## RAW DATA
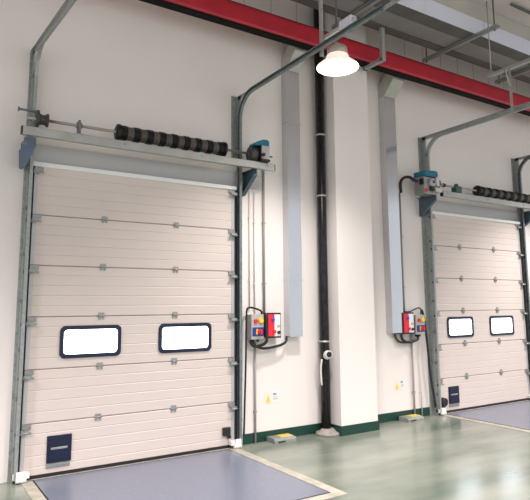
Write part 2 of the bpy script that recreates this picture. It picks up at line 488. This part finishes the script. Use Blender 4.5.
# ------------------------------------------------------------------ motors
def motor(c, s, label):
    """c = x of gearbox centre, s = +1 body to the right, -1 body to the left"""
    t = thing('door_motor', (c, SY, BZ1), label, 'motor', 'door motors')
    X = lambda a: c+s*a
    a, b = sorted((X(-.06), X(.045)))
    mb = MB().lathe([(0, .05), (.012, .088), (b-a-.012, .088), (b-a, .05)], (a, SY, SZ+.0), 'x', 26)
    mb.lathe([(-.02, .03), (b-a+.02, .03)], (a, SY, SZ), 'x', 16)
    part(mb, 'gearbox', M['drum'], t)
    a, b = sorted((X(.055), X(.175)))
    part(MB().box(a, b, SY-.10, SY+.08, SZ-.07, SZ+.10, .008), 'housing', M['greybox'], t)
    a, b = sorted((X(.045), X(.06)))
    part(MB().box(a, b, SY-.105, SY+.09, SZ-.085, SZ+.10), 'gasket', M['black'], t)
    mb = MB().prism([(X(-.03), SZ+.09), (X(.17), SZ+.10), (X(.17), SZ+.15), (X(.15), SZ+.172), (X(.09), SZ+.172), (X(.0), SZ+.135), (X(-.03), SZ+.115)], SY-.10, SY+.04, 'y')
    part(mb, 'motor_cap', M['teal'], t)
    mb = MB().tube([(X(.17), SY-.04, SZ-.01), (X(.25), SY-.04, SZ-.01)], .010, 8)
    part(mb, 'release_lever', M['drum'], t)
    a, b = sorted((X(.05), X(.17)))
    mb = MB().box(a, b, SY-.12, SY-.02, SZ-.10, SZ-.07, .004)
    mb.tube([(X(.08), SY-.125, SZ-.02), (X(.08), SY-.10, SZ-.02)], .022, 12)
    part(mb, 'terminal_block', M['black'], t)
    return t
motor(2.44, 1, 'teal capped motor with round dark gearbox at the right end of the left bar')
c = D-.05
m2 = thing('door_motor', (c, SY, BZ1), 'door motor with teal cap beside the left end of the right spring bar', 'motor', 'door motors')
gb = MB().lathe([(-.035, .045), (-.025, .078), (.03, .078), (.04, .05), (.055, .05), (.06, .03)], (c, SY, SZ), 'x', 26)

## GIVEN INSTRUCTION
Copy the material exactly. Do not include the pictures.

## RESULT
Write part 2 of the bpy script that recreates this picture. It picks up at line 488. This part finishes the script. Use Blender 4.5.
# ------------------------------------------------------------------ motors
def motor(c, s, label):
    """c = x of gearbox centre, s = +1 body to the right, -1 body to the left"""
    t = thing('door_motor', (c, SY, BZ1), label, 'motor', 'door motors')
    X = lambda a: c+s*a
    a, b = sorted((X(-.06), X(.045)))
    mb = MB().lathe([(0, .05), (.012, .088), (b-a-.012, .088), (b-a, .05)], (a, SY, SZ+.0), 'x', 26)
    mb.lathe([(-.02, .03), (b-a+.02, .03)], (a, SY, SZ), 'x', 16)
    part(mb, 'gearbox', M['drum'], t)
    a, b = sorted((X(.055), X(.175)))
    part(MB().box(a, b, SY-.10, SY+.08, SZ-.07, SZ+.10, .008), 'housing', M['greybox'], t)
    a, b = sorted((X(.045), X(.06)))
    part(MB().box(a, b, SY-.105, SY+.09, SZ-.085, SZ+.10), 'gasket', M['black'], t)
    mb = MB().prism([(X(-.03), SZ+.09), (X(.17), SZ+.10), (X(.17), SZ+.15), (X(.15), SZ+.172), (X(.09), SZ+.172), (X(.0), SZ+.135), (X(-.03), SZ+.115)], SY-.10, SY+.04, 'y')
    part(mb, 'motor_cap', M['teal'], t)
    mb = MB().tube([(X(.17), SY-.04, SZ-.01), (X(.25), SY-.04, SZ-.01)], .010, 8)
    part(mb, 'release_lever', M['drum'], t)
    a, b = sorted((X(.05), X(.17)))
    mb = MB().box(a, b, SY-.12, SY-.02, SZ-.10, SZ-.07, .004)
    mb.tube([(X(.08), SY-.125, SZ-.02), (X(.08), SY-.10, SZ-.02)], .022, 12)
    part(mb, 'terminal_block', M['black'], t)
    return t
motor(2.44, 1, 'teal capped motor with round dark gearbox at the right end of the left bar')
c = D-.05
m2 = thing('door_motor', (c, SY, BZ1), 'door motor with teal cap beside the left end of the right spring bar', 'motor', 'door motors')
gb = MB().lathe([(-.035, .045), (-.025, .078), (.03, .078), (.04, .05), (.055, .05), (.06, .03)], (c, SY, SZ), 'x', 26)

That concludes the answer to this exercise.